The VM only knows i64.add. Extend the dispatch with i64.sub, i64.mul, and i64.div_s. Each is its own else if branch with the same pop-pop-compute-push shape.
To test, set write_wat_manually = true and try this WAT:
i64.const 8
i64.const 2
i64.div_s
Then try i64.sub (with 5 then 3) and i64.mul.
if (stringStartsWith(line, "i64.const ")) {
stack[stack_pointer] = @as(i64, line[line.len - 1]) - '0';
stack_pointer += 1;
} else if (stringsEqual(line, "i64.add")) {
const y: i64 = stack[stack_pointer - 1];
const x: i64 = stack[stack_pointer - 2];
stack_pointer -= 2;
stack[stack_pointer] = x + y;
stack_pointer += 1;
}
// YOU: else if "i64.sub" -> pop, pop, push x - y
// YOU: else if "i64.mul" -> pop, pop, push x * y
// YOU: else if "i64.div_s" -> pop, pop, push @divTrunc(x, y)
else {
printString("error: unknown instruction\n");
return;
}
} else if (stringsEqual(line, "i64.sub")) {
const y: i64 = stack[stack_pointer - 1];
const x: i64 = stack[stack_pointer - 2];
stack_pointer -= 2;
stack[stack_pointer] = x - y;
stack_pointer += 1;
} else if (stringsEqual(line, "i64.mul")) {
const y: i64 = stack[stack_pointer - 1];
const x: i64 = stack[stack_pointer - 2];
stack_pointer -= 2;
stack[stack_pointer] = x * y;
stack_pointer += 1;
} else if (stringsEqual(line, "i64.div_s")) {
const y: i64 = stack[stack_pointer - 1];
const x: i64 = stack[stack_pointer - 2];
stack_pointer -= 2;
stack[stack_pointer] = @divTrunc(x, y);
stack_pointer += 1;
}
Order matters now.
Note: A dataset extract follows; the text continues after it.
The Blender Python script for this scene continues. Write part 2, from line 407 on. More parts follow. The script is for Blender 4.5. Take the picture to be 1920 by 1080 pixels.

Walk through 5 - 3:
1. Source order is 5, then -, then 3.
2. Push 5. Stack: [5].
3. Push 3. Stack: [5, 3] -- 3 is on top.
4. Pop into y: gets 3 (top). Pop into x: gets 5.
5. Compute x - y = 5 - 3 = 2. Push. Stack: [2].
The order in the source flows straight to the order on the stack. That's why we name y first -- it's the one on top, the one pushed last, the right-hand operand. Same shape for i64.div_s: x / y where y is the divisor. Get this wrong once and 8 / 2 becomes 2 / 8 = 0.
The repetition is real -- four branches that almost do the same thing. Hold off the urge to factor it. Once we're solid on stack semantics, a refactor is cheap.